Q: Who was your favorite cast-member?
I mainly worked with Dominic, and he was a lot of fun, always making gags. He and billy were a funny double-act, they had pictures of themselves, dressed up as other people, pictures all over.
Q: Did you like the horses and swords?
Sitting with someone in front of you and riding is a lot harder than riding by yourself. It’s better to have someone really experienced. I started training for the fighting for about three weeks before. During shooting, we would go and train for particular fights. They would have us learn different positions, different ways of using the swords.
Q. There’s been discussion in Tolkien circle, do you think Eowyn was a heroine or deserter?
i always thought of her as a a heroine, I just did. I never thought of her as a deserter. It felt like at times the whole world was going to end. In some way, she was making a mark for herself, there was almost nothing left to save. Almost a death wish, her going off to war. She was symbolic of almost anyone left during a war.
Q. Did you buy your horse?
No, I would have liked to have to have taken my horse home, but it needed someone with experience. He was very expensive, originally bought for Viggo, but he was a gelding and Viggo wanted a stallion. [audience laughs] Someone bought him, and they fed him so well, when they brought him back for the re-shoots, he was about twice the size! He has a very nice life.

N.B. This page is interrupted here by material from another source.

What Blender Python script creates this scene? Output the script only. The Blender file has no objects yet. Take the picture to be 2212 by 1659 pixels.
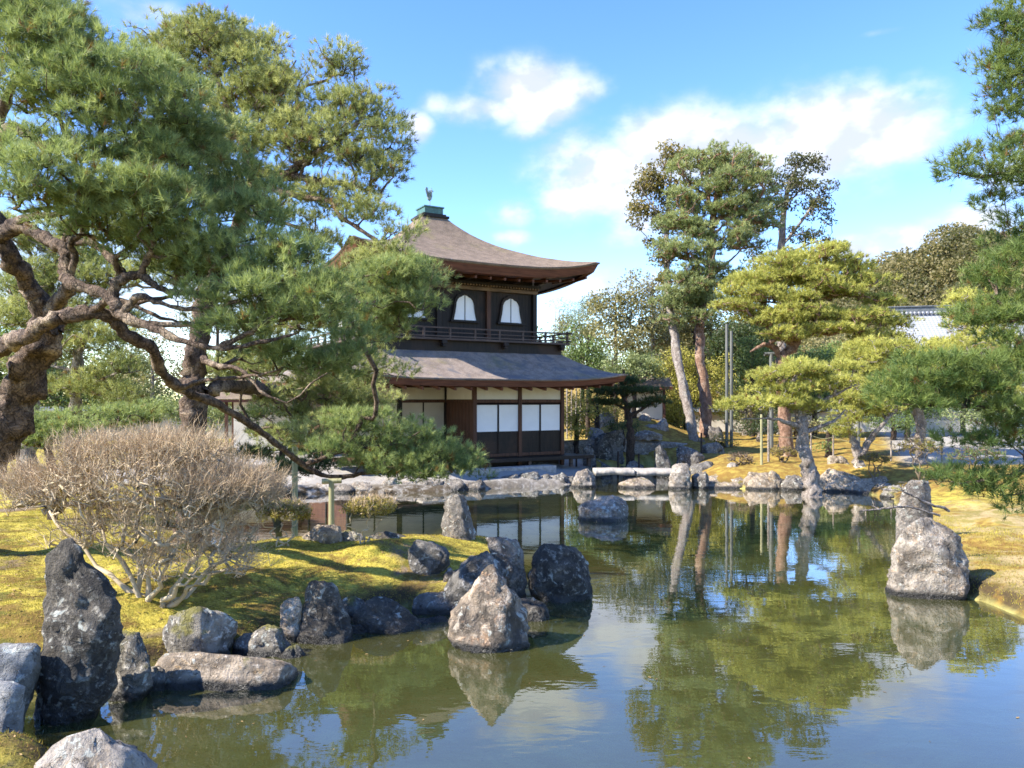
import bpy, math, random
import numpy as np
from mathutils import Vector, noise as mn
random.seed(7); rng = np.random.default_rng(11)
R = math.radians
sc = bpy.context.scene
col = sc.collection
CAMH = 3.0; FX = 1670.0; CX = 1106.0; HY = 862.0

# ------------------------------------------------------------------ camera
cd = bpy.data.cameras.new('camera'); cam = bpy.data.objects.new('camera', cd); col.objects.link(cam)
cam.location = (0, 0, CAMH); cam.rotation_euler = (R(90), 0, 0)
cd.sensor_width = 36; cd.lens = 36 * FX / 2212; cd.shift_y = 32.5 / 2212
cd.clip_start = .1; cd.clip_end = 3000
sc.camera = cam

# ------------------------------------------------------------------ light
SUNV = Vector((-.94, -.33, 0)).normalized(); ELEV = R(39)
sd = Vector((SUNV.x * math.cos(ELEV), SUNV.y * math.cos(ELEV), math.sin(ELEV)))
sl = bpy.data.lights.new('sun', 'SUN'); sl.energy = 5.0; sl.angle = R(.5); sl.color = (1, .93, .82)
so = bpy.data.objects.new('sun', sl); col.objects.link(so)
so.rotation_euler = (-sd).to_track_quat('-Z', 'Y').to_euler()
sc.view_settings.view_transform = 'Standard'; sc.view_settings.look = 'None'
sc.view_settings.exposure = 1.47; sc.view_settings.gamma = 1
sc.render.engine = 'CYCLES'
sc.cycles.max_bounces = 6; sc.cycles.diffuse_bounces = 3; sc.cycles.glossy_bounces = 3
sc.cycles.transparent_max_bounces = 8; sc.cycles.transmission_bounces = 4
sc.cycles.use_denoising = True; sc.cycles.denoiser = 'OPENIMAGEDENOISE'; sc.cycles.denoising_input_passes = 'RGB_ALBEDO_NORMAL'; sc.cycles.denoising_prefilter = 'NONE'; sc.cycles.use_adaptive_sampling = False
sc.cycles.caustics_reflective = False; sc.cycles.caustics_refractive = False; sc.cycles.sample_clamp_indirect = 3.
sc.cycles.filter_width = 1.6

def nd(nt, kind, ins=None, **props):
    n = nt.nodes.new(kind)
    for k, v in props.items(): setattr(n, k, v)
    for k, v in (ins or {}).items():
        s = n.inputs[k]
        if isinstance(v, bpy.types.NodeSocket): nt.links.new(v, s)
        else: s.default_value = v
    return n
def mth(nt, op, a, b=0., c=0.):
    return nd(nt, 'ShaderNodeMath', {0: a, 1: b, 2: c}, operation=op).outputs[0]
def c4(c): return (c[0], c[1], c[2], 1)
def mixc(nt, f, a, b, bt='MIX'):
    n = nd(nt, 'ShaderNodeMix', data_type='RGBA', blend_type=bt)
    for i, v in ((0, f), (6, a), (7, b)):
        if isinstance(v, bpy.types.NodeSocket): nt.links.new(v, n.inputs[i])
        else: n.inputs[i].default_value = v if i == 0 else c4(v)
    return n.outputs[2]
def ramp(nt, f, lo, hi):
    return nd(nt, 'ShaderNodeMapRange', {0: f, 1: lo, 2: hi, 3: 0., 4: 1.}, interpolation_type='SMOOTHSTEP').outputs[0]

# world: physical sky with broken winter cumulus placed by azimuth and elevation
w = bpy.data.worlds.new('World'); sc.world = w; w.use_nodes = True
w.cycles.sampling_method = 'MANUAL'; w.cycles.sample_map_resolution = 1024
nt = w.node_tree; nt.nodes.clear()
sky = nd(nt, 'ShaderNodeTexSky', sky_type='NISHITA', sun_disc=False)
sky.sun_elevation = ELEV; sky.sun_rotation = math.atan2(SUNV.x, SUNV.y)
sky.air_density = 1.0; sky.dust_density = .0; sky.ozone_density = 3.2
hs = nd(nt, 'ShaderNodeHueSaturation', {'Hue': .515, 'Saturation': 1.22, 'Value': 1.7, 'Color': sky.outputs[0]})
tc = nd(nt, 'ShaderNodeTexCoord')
sx = nd(nt, 'ShaderNodeSeparateXYZ', {0: tc.outputs['Generated']})
az = mth(nt, 'ARCTAN2', sx.outputs[0], sx.outputs[1])
el = mth(nt, 'ARCSINE', sx.outputs[2])
cv = nd(nt, 'ShaderNodeCombineXYZ', {0: az, 1: mth(nt, 'MULTIPLY', el, 1.5), 2: 0.})
n1 = nd(nt, 'ShaderNodeTexNoise', {'Vector': cv.outputs[0], 'Scale': 5.5, 'Detail': 7., 'Roughness': .55}).outputs[0]
n2 = nd(nt, 'ShaderNodeTexNoise', {'Vector': cv.outputs[0], 'Scale': 15., 'Detail': 5., 'Roughness': .5}).outputs[0]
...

Q. In the movie, it’s Eowyn and Merry, as opposed to the book where it’s Dernhelm and Merry
It was interesting cos we decided early on that there was no way on screen that you could really disguise it was me, that Merry didn’t know who it was. I didn’t really think about them so much as being female and male, more both outcast in some way, orphaned, not allowed to join in, belittled. More similar [than romantic].
It was definitely a maternal thing in wanting to look after him. She’s not very maternal in the rest of the movie, she’s not portrayed as a very female character.
Q. How did you prepare for Theodred’s funeral scene?
It was originally not supposed to be singing, more wailing. I had a group of other women and we did it together. It given to me the night before, we had to learn it quickly. When I arrived on set, Peter asked me to kindof chant it instead so we came back. later decided to sing, it was quite hard, i’ve done some singing but it was a strange melody, had to work quite hard to pitch.
Q. You saw the original script – what were the differences between that and the final version?
There was more competition between myself and Arwen. Arwen was at Helm’s Deep at one stage. They were trying to build the character up. There was more comedy, and as they went on, they went more back to the books.
Q. What is your favorite movie?
Mmm, you know, I like Gone With the Wind a lot? I still love watching that, and the Wizard of Oz, and the original Willy Wonka.
Q. Did you wear a wig in the Lord of the Rings?
Almost everyone had a wig. My hair was a little shorter than, I was doing a another film, where I had to have red hair. It was just easier. It was good they did, for the amount of reshoots that they did,. They didn’t have to worry about your hair, ‘is it still long? is it still blonde?’ They were beautiful wigs.
Q. There’s a bit at the end of the Two Towers where Eowyn hugs Aragorn, he’s in his wet falling-in-the-river clothes, after he got all armored up, is that right?
Well spotted! Yes, Aragorn was wearing the river clothes. It was originally from when he comes back on Brego, Eowyn was to run over and hug him, but they changed that, so that was taken from there.